Note: The expected format for the data values is "YYYY MM DD HH mm ss
".
int soci_get_use_state (statement_handle st, char const * name);
char const * soci_get_use_string (statement_handle st, char const * name);
int soci_get_use_int (statement_handle st, char const * name);
long long soci_get_use_long_long(statement_handle st, char const * name);
double soci_get_use_double (statement_handle st, char const * name);
char const * soci_get_use_date (statement_handle st, char const * name);
blob_handle soci_get_use_blob (statement_handle st, char const * name);
These functions allow to inspect the state and value of named use elements.

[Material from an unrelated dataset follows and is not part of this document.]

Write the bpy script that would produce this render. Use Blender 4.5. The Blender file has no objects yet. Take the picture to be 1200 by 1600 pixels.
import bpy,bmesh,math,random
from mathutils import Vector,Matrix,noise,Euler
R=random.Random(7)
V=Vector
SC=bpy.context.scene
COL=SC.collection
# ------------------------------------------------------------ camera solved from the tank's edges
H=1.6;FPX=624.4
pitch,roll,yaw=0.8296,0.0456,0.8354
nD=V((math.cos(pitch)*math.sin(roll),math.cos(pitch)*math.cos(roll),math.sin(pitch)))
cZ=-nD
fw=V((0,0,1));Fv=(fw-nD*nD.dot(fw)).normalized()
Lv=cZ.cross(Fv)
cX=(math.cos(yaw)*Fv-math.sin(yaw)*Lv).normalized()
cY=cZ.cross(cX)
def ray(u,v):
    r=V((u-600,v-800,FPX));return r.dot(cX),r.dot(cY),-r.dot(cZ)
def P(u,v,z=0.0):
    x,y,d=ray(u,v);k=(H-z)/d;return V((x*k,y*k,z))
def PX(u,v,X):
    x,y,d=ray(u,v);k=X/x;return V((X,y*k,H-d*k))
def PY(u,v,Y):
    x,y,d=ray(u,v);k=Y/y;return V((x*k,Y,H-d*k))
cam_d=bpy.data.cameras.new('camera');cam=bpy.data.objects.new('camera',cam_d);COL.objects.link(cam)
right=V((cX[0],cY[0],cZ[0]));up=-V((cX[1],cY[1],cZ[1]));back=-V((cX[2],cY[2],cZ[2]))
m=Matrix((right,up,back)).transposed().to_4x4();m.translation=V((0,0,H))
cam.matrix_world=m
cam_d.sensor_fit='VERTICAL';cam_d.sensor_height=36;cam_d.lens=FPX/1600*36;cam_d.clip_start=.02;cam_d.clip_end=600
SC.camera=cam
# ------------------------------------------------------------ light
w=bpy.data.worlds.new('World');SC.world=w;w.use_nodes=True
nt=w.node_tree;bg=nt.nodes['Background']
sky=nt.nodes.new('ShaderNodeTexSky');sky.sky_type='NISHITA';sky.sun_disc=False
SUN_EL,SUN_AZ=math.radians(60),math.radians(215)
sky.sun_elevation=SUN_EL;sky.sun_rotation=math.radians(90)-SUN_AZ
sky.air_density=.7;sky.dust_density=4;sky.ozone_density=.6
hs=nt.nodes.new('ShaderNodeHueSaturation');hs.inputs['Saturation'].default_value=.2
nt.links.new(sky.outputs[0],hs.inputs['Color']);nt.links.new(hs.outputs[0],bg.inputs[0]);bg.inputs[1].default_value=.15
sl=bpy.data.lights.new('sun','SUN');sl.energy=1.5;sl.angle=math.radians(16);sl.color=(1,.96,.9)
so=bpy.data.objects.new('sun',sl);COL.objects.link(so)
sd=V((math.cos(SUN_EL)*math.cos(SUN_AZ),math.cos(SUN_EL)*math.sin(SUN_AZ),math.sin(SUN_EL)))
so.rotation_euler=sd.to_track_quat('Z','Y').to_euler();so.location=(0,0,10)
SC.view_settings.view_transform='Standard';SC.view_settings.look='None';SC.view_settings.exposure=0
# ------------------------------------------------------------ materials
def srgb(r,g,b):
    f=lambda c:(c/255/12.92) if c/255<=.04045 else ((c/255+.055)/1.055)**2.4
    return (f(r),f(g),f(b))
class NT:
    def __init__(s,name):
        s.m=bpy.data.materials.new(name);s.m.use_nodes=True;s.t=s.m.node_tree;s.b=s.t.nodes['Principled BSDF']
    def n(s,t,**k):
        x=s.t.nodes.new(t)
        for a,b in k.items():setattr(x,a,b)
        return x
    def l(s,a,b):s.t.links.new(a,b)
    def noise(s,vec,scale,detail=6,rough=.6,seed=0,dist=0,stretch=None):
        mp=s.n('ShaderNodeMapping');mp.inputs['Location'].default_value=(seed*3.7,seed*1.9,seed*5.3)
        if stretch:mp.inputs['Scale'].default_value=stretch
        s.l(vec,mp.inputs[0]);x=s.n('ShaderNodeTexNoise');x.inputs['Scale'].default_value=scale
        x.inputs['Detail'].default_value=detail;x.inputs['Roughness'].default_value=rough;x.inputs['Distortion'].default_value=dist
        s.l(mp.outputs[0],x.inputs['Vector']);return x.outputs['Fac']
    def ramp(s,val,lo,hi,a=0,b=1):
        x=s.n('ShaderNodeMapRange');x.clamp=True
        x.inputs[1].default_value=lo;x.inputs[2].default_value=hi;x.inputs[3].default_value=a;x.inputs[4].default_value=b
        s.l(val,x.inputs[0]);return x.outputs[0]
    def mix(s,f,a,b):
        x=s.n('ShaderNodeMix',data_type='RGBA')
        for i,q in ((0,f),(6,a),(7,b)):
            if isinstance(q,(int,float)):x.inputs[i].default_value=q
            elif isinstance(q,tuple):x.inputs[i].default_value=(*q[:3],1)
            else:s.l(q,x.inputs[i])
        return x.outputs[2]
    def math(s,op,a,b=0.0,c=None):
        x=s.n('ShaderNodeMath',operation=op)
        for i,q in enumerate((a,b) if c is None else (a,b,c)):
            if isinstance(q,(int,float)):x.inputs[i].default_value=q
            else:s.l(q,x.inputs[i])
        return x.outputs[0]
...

Note: these functions are provide only for single use elements, not for vectors; the rationale for this is that modifiable use elements are not supported for bulk operations.
void soci_prepare(statement_handle st, char const * query);
int soci_execute(statement_handle st, int withDataExchange);
int soci_fetch(statement_handle st);
int soci_got_data(statement_handle st);
The functions above provide the core execution functionality for the statement object and their meaning is equivalent to the respective functions in the core C++ interface described above.